'This Was A Heinous Crime,' Man Sentenced In Crash That Killed Three Members Of Queens Family

CENTRAL ISLIP, N.Y. (CBSNewYork) -- The maximum sentence was handed down on Tuesday, to the hit-and-run driver whose 2015 crash on Long Island killed three members of a Queens family.

A jury found O'Neil Sharpe Jr. was drunk and racing a friend when he slammed into the car of an innocent family - trapping the father and his two children inside of a vehicle. He then fled the scene.

CBS2's Carolyn Gusoff was in the Central Islip courtroom for Sharpe's sentencing in the gut-wrenching tragedy.

The fiery crash on the Southern State Parkway in Bay Shore claimed the life of Ancio Ostane, and his young children Sephora and Andi. The three were consumed in a burning car while their frantic mother tried to save them.

"This car started to get set to fire, and I tried to open the passenger's back door, because this where my daughter was because I heard my daughter cry," Lucine Bouaz-Ostane said.

She couldn't bring herself to speak outside of court.

Inside she spoke directly to Sharpe Jr. about the members of the human family he killed.

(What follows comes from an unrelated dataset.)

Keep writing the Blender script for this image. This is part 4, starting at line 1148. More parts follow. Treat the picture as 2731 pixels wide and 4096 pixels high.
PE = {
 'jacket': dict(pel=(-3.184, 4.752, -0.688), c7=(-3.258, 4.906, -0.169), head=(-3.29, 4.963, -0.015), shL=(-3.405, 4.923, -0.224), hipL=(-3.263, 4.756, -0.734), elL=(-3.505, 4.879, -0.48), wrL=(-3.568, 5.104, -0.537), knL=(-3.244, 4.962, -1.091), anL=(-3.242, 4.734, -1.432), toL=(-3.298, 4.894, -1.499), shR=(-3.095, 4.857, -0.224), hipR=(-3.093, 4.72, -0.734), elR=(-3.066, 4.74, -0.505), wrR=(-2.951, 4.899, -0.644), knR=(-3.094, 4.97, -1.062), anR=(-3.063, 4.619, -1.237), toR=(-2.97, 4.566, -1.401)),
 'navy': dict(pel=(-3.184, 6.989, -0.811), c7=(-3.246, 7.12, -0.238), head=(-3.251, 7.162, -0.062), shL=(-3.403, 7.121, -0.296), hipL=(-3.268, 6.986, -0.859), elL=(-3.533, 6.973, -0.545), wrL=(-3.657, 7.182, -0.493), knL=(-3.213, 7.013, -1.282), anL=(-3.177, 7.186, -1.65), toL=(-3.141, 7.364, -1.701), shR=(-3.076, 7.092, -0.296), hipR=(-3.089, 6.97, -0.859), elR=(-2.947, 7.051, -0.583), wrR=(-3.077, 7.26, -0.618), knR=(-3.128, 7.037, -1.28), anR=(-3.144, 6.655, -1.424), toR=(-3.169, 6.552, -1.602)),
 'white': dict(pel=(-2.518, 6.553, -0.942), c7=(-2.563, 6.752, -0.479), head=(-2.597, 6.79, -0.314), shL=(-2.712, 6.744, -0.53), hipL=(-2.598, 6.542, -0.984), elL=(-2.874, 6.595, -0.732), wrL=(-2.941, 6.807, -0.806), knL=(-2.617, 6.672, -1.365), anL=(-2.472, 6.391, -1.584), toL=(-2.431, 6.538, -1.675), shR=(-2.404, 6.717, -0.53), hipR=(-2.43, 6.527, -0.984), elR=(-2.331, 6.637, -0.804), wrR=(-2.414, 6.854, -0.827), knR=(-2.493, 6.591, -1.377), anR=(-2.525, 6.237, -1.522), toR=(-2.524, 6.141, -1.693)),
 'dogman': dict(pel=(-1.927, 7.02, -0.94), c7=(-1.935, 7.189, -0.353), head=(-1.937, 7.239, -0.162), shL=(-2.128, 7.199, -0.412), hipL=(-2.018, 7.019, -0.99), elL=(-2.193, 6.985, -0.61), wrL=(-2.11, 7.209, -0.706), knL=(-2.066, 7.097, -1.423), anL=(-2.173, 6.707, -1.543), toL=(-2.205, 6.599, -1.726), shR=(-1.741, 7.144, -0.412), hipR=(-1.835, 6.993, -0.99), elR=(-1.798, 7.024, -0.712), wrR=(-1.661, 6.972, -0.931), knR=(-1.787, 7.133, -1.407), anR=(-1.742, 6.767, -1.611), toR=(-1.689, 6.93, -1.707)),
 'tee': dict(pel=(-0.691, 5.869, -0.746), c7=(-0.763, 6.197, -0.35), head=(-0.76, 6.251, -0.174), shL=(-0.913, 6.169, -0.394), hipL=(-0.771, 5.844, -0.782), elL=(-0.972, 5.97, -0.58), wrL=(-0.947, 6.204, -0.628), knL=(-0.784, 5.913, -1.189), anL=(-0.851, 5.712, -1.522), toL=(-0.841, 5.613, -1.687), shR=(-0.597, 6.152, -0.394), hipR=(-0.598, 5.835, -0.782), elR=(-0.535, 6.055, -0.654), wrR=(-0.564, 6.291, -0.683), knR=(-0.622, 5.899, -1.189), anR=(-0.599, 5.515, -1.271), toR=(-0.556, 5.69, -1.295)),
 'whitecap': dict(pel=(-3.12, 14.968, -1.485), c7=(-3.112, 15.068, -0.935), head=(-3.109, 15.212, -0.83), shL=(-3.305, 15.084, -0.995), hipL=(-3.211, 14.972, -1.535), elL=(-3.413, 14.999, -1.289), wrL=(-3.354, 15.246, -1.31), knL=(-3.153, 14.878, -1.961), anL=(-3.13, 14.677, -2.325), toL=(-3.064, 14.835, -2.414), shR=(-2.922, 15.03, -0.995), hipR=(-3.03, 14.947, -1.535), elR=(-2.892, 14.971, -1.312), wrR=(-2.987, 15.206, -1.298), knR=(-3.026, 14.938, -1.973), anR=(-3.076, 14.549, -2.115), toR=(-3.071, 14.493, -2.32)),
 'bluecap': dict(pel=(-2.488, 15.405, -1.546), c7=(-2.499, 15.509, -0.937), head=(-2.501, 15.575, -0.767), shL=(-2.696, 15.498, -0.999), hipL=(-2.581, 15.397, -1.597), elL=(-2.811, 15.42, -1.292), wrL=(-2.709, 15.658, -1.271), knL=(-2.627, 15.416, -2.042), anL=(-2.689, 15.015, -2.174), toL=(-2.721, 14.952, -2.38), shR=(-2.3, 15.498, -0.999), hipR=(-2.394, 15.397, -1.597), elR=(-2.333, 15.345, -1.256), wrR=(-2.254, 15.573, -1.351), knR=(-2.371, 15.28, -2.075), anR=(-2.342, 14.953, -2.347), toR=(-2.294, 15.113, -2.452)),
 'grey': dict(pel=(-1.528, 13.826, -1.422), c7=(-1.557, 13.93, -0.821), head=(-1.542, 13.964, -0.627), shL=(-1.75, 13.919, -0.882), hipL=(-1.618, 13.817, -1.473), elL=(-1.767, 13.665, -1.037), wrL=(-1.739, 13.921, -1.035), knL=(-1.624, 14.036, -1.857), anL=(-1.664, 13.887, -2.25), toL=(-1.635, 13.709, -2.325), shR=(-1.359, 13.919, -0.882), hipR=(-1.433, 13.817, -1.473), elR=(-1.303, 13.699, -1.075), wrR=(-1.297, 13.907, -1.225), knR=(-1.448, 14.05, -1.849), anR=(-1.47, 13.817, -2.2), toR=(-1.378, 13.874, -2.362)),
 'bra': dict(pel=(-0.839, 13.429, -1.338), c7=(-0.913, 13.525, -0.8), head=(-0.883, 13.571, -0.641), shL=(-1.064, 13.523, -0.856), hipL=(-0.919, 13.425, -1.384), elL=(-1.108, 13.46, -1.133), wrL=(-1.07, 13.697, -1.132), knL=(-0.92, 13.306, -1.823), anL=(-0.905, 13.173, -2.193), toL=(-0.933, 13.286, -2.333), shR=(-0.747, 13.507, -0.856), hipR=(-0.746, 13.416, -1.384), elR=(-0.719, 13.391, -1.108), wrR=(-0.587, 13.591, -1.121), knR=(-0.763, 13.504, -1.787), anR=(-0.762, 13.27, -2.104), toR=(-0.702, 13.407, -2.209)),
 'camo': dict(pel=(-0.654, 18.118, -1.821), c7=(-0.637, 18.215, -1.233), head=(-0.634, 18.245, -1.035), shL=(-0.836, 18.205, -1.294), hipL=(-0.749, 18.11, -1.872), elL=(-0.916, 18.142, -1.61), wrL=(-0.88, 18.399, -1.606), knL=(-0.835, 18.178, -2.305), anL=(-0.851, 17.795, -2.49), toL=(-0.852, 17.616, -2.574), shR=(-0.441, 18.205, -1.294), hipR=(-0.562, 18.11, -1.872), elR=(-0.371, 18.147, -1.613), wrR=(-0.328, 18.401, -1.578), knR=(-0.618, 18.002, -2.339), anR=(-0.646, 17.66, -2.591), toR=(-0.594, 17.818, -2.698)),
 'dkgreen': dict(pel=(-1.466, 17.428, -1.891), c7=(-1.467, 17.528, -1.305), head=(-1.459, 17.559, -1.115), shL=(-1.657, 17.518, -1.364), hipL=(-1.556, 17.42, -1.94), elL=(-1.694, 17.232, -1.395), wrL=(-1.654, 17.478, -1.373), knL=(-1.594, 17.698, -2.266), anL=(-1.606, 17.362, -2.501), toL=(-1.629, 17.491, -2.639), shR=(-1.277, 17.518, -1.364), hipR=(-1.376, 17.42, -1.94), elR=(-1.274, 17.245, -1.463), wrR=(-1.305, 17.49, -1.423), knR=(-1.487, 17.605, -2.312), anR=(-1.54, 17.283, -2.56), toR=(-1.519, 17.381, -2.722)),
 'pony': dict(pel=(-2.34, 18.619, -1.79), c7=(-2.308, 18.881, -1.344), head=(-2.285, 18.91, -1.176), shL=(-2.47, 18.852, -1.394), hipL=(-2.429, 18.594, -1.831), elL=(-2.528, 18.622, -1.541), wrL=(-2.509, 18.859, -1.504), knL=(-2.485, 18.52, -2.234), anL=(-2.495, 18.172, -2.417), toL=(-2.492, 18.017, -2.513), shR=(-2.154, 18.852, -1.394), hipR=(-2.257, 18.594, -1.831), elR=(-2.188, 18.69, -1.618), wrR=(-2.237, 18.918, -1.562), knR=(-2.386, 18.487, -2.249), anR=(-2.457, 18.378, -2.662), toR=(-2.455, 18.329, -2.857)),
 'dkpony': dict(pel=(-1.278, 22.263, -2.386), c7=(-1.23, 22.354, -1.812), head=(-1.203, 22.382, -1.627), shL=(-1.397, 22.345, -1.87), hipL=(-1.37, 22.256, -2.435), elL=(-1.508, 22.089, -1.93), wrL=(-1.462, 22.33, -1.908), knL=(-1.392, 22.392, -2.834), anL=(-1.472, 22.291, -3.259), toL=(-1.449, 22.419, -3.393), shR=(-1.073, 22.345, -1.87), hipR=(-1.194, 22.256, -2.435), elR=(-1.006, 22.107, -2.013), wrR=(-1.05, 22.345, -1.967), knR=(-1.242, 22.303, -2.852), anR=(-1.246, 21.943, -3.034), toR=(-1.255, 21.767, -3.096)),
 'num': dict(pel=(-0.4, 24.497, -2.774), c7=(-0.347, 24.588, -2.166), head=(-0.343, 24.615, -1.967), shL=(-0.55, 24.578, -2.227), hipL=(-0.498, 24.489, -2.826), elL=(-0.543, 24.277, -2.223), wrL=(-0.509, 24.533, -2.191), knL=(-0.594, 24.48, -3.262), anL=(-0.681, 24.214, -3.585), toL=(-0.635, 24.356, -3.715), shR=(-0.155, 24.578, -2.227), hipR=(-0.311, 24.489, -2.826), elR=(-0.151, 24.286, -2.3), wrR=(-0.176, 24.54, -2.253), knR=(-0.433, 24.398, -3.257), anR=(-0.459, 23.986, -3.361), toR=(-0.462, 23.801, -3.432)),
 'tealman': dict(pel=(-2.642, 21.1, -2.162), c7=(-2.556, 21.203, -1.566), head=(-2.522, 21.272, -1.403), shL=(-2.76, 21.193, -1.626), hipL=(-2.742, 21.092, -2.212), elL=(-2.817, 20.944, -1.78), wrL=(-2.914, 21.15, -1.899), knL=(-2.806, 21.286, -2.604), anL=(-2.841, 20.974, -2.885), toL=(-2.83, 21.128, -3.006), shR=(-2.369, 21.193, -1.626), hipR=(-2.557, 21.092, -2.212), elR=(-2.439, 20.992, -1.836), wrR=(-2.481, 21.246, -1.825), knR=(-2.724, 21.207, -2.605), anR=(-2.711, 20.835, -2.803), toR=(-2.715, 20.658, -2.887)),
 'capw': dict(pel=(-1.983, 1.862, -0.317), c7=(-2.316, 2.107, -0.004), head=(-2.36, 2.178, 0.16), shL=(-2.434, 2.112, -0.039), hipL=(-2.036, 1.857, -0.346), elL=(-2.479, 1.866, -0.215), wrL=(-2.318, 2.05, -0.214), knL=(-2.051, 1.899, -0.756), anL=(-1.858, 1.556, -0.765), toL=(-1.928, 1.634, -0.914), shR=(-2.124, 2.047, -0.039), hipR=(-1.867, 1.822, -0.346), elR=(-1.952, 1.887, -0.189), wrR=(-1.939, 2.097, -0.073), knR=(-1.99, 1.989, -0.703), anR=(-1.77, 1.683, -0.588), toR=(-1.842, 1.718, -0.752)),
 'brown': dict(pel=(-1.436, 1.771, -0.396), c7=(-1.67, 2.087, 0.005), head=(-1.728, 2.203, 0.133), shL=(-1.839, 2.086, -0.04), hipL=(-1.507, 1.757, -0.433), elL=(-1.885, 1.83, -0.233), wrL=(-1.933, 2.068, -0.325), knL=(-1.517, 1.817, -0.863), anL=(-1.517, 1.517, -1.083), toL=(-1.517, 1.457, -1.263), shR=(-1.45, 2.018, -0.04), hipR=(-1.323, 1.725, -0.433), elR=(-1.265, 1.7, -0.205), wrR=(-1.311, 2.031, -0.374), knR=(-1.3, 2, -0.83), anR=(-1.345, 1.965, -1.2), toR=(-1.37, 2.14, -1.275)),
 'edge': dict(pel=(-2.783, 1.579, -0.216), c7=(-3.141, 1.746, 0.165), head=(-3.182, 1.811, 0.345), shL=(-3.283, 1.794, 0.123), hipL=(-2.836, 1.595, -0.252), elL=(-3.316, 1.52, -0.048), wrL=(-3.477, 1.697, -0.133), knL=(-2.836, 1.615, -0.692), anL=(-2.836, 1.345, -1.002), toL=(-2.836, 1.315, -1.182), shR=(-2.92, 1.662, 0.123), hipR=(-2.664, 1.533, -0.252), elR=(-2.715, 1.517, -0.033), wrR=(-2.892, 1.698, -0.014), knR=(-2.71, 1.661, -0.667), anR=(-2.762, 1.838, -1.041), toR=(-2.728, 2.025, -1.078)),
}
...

"I want you to know you have destroyed a sister's life," she said.

"This is a devastated woman," Suffolk County District Attorney, Thomas Spota said.

Prosecutors called Sharpe's actions cold-blooded and appalling; 'driving like an idiot at crazy speeds,' after drinking, racing, playing 'Russian roulette with everyone else driving on the parkway.'

Among them the Ostane family, they were leaving a summer BBQ.

As they burned, cell phone video showed Sharpe tossing an empty tequila bottle into the woods. Then, he disappeared for hours.

"Here is a family burning to death, screaming, the poor woman crying. He was throwing the evidence of this crime away," Spota said.

His attorney said the 26-year-old former airport custodian 'will not ask for forgiveness, because he doesn't forgive himself.' In jail he speaks to young people, 'to make sure this doesn't happen again.'

This was his fifth crash in six years.

An emotional Judge Fernando Camacho sentenced Sharpe to the maximum -- consecutive sentences of 12 to 36 years.

"This was no accident. This was a heinous crime. You cannot use our public roads as a private racetrack," he said.

The heartbreaking case set off a chorus of calls for harsher penalties for drivers who leave the scene of fatal crashes, but 21 months later the law is the same. There is still an incentive to flee.

The district attorneys for both Nassau and Suffolk counties are still pushing for change.

The friend who drove Sharpe away from the crash scene -- Demetri Stewart -- pleaded guilty and was sentenced last week to one to three years in prison.